* _Exercise task_: In the listing below, locate the lines bearing the word "picture". Copy every one of them.

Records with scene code
————————
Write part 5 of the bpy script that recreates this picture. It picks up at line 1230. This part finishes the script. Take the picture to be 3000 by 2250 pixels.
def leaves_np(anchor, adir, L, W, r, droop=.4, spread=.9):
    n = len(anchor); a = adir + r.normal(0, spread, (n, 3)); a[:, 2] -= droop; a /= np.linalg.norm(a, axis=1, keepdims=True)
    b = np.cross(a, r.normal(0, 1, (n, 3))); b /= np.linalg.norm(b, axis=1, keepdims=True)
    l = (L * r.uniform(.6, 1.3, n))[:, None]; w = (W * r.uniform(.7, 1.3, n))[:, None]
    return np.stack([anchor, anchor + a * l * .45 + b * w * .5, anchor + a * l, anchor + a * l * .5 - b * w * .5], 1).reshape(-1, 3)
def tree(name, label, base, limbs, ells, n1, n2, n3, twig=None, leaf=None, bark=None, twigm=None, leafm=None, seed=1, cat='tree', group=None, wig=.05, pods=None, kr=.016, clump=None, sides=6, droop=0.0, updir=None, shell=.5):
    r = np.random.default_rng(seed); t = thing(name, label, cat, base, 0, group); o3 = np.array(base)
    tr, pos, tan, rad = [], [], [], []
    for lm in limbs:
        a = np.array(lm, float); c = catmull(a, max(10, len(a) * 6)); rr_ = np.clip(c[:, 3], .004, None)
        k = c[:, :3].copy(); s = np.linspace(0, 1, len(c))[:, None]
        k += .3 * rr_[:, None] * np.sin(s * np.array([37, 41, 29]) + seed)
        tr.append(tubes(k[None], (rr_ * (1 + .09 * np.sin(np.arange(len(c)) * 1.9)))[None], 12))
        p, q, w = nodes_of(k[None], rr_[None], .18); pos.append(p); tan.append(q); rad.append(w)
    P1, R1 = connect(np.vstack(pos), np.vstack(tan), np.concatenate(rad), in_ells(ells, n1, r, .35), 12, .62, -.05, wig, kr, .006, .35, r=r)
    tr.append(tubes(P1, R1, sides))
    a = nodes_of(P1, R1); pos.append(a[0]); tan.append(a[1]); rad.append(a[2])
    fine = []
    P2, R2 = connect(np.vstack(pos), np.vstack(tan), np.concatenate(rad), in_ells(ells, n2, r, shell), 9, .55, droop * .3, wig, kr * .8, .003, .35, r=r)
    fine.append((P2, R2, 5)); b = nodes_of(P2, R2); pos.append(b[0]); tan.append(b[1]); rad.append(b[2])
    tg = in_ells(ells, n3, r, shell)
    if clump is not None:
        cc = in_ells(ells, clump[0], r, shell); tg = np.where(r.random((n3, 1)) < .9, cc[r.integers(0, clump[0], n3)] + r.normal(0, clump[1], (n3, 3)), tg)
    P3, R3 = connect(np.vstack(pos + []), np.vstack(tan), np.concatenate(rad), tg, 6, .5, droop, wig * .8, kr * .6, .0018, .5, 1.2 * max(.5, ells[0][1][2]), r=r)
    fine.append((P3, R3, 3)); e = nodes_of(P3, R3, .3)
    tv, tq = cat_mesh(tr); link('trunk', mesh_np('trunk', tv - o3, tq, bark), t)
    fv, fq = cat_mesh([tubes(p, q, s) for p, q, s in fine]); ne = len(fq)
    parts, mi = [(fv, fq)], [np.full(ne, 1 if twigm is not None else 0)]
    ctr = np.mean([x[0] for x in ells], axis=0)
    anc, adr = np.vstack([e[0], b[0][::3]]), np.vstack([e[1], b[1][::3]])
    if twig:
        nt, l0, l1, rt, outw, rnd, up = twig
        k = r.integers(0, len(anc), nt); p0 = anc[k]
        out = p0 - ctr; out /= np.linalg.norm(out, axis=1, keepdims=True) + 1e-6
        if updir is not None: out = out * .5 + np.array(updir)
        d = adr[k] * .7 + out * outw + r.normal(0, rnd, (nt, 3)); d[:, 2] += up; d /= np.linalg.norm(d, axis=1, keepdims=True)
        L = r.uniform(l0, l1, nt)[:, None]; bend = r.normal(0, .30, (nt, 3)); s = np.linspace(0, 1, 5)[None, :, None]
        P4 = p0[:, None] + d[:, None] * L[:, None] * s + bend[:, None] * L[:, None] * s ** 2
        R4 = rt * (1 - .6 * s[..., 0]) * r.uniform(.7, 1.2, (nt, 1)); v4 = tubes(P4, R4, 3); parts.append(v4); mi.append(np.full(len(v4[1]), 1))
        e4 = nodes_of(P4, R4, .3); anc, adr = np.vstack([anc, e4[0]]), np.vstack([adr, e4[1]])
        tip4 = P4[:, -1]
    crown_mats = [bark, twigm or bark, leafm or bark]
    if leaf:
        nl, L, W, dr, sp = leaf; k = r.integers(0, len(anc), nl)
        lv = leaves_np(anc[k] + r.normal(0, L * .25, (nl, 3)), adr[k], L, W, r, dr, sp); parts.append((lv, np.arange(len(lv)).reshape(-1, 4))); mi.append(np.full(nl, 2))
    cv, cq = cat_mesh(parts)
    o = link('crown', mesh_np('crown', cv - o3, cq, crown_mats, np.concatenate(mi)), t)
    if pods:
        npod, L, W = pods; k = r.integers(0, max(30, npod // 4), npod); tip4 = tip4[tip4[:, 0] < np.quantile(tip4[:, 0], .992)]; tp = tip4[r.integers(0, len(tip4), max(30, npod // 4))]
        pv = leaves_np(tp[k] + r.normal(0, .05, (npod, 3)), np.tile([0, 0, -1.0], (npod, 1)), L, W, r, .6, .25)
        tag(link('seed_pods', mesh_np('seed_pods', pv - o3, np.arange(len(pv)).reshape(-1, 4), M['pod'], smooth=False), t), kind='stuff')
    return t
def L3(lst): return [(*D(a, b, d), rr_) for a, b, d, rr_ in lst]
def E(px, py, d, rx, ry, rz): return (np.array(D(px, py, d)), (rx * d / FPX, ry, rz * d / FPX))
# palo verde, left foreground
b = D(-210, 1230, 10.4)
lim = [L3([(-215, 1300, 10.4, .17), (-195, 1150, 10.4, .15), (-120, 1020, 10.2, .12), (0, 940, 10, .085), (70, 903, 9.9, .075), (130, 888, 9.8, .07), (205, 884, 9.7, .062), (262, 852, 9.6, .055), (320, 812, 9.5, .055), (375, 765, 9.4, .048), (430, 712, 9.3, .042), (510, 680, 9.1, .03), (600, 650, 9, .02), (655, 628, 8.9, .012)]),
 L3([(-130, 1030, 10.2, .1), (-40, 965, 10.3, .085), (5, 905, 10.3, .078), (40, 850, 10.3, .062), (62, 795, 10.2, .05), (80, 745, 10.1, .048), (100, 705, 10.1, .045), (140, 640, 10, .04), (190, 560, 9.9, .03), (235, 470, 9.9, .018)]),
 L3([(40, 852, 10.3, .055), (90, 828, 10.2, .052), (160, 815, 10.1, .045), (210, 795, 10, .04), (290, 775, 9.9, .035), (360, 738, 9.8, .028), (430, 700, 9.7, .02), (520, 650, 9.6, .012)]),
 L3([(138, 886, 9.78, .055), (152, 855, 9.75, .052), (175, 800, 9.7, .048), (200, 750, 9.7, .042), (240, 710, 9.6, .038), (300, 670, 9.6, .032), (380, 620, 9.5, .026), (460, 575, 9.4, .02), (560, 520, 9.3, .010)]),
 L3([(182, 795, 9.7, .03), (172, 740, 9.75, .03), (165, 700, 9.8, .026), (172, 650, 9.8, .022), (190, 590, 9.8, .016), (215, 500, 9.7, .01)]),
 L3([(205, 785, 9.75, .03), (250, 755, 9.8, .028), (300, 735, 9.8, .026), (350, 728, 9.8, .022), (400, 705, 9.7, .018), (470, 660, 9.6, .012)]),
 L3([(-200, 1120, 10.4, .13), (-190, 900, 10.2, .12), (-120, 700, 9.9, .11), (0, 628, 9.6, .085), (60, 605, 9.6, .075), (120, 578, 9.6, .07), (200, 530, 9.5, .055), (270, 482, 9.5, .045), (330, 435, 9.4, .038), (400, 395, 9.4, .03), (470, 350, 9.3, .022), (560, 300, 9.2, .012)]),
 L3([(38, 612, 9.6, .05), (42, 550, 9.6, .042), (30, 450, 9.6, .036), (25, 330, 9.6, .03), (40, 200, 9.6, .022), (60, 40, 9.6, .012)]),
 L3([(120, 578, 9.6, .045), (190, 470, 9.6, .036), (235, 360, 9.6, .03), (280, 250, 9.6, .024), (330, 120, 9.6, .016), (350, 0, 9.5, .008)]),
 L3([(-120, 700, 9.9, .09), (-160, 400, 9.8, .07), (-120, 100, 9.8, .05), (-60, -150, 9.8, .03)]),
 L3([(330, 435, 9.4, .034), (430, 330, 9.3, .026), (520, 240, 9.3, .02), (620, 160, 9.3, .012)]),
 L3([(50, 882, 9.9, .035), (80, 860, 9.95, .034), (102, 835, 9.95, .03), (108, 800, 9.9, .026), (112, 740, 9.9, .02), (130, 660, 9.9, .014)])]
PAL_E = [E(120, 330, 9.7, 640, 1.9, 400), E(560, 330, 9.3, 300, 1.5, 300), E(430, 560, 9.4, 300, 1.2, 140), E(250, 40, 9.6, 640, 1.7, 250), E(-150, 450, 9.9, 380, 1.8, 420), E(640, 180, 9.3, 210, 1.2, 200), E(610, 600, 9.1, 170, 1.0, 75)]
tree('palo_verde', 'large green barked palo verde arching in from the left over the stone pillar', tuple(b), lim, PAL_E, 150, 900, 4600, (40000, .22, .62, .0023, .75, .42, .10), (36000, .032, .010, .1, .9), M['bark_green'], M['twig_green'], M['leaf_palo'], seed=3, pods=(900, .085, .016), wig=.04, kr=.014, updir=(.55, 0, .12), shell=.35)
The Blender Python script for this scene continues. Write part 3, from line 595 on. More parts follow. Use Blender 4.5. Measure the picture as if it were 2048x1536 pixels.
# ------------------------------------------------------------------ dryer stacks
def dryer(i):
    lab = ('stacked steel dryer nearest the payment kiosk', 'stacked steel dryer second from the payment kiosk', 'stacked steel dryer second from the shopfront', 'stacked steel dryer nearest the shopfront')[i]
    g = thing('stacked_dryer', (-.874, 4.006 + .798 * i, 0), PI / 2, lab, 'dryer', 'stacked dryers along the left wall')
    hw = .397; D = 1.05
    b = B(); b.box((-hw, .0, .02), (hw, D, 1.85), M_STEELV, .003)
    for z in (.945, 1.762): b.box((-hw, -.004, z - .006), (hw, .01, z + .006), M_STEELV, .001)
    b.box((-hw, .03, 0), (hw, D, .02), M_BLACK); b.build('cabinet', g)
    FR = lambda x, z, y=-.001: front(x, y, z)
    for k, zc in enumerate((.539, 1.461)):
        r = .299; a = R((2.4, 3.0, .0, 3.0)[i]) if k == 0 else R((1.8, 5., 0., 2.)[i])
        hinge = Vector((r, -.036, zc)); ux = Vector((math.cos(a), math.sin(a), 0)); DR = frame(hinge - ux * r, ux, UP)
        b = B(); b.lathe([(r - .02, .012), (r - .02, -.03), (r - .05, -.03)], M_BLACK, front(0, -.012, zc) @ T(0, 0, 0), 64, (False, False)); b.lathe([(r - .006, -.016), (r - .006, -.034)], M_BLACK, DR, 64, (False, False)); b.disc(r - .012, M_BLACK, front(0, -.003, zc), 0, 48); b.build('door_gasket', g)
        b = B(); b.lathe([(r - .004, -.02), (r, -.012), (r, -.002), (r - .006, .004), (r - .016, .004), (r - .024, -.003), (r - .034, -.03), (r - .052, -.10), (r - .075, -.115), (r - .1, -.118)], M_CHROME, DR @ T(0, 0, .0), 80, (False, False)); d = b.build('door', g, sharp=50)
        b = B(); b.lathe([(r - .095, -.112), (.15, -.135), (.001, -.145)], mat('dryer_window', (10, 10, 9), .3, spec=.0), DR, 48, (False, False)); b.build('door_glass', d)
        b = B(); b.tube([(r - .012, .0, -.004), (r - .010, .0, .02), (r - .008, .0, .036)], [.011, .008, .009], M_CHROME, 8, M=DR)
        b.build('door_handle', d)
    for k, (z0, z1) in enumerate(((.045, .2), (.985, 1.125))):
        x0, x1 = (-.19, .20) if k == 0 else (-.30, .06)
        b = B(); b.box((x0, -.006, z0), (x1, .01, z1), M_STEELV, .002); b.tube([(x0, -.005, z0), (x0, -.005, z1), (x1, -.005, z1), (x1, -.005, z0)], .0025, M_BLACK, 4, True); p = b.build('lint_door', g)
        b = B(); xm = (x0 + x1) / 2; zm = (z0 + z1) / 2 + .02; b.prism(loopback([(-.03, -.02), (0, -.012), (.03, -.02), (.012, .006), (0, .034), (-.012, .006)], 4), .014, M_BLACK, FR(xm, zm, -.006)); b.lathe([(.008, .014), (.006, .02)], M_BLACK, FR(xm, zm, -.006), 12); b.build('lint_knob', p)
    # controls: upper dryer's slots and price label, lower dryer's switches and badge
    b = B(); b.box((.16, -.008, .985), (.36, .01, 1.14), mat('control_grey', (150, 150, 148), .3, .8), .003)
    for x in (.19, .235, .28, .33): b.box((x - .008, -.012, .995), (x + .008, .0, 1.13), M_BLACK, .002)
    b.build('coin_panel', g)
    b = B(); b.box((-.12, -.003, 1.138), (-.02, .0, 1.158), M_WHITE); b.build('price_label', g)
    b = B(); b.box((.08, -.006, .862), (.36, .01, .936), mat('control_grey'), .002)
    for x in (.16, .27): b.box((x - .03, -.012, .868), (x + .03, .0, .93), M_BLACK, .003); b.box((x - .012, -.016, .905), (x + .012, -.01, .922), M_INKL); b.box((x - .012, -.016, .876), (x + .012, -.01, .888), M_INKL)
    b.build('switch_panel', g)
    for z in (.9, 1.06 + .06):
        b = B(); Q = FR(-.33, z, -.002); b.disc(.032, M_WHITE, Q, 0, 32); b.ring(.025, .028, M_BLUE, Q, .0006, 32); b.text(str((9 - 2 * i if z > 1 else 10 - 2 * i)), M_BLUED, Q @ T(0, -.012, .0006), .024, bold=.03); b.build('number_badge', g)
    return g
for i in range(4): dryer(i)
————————
* _Response_:
Write part 5 of the bpy script that recreates this picture. It picks up at line 1230. This part finishes the script. Take the picture to be 3000 by 2250 pixels.
The Blender Python script for this scene continues. Write part 3, from line 595 on. More parts follow. Use Blender 4.5. Measure the picture as if it were 2048x1536 pixels.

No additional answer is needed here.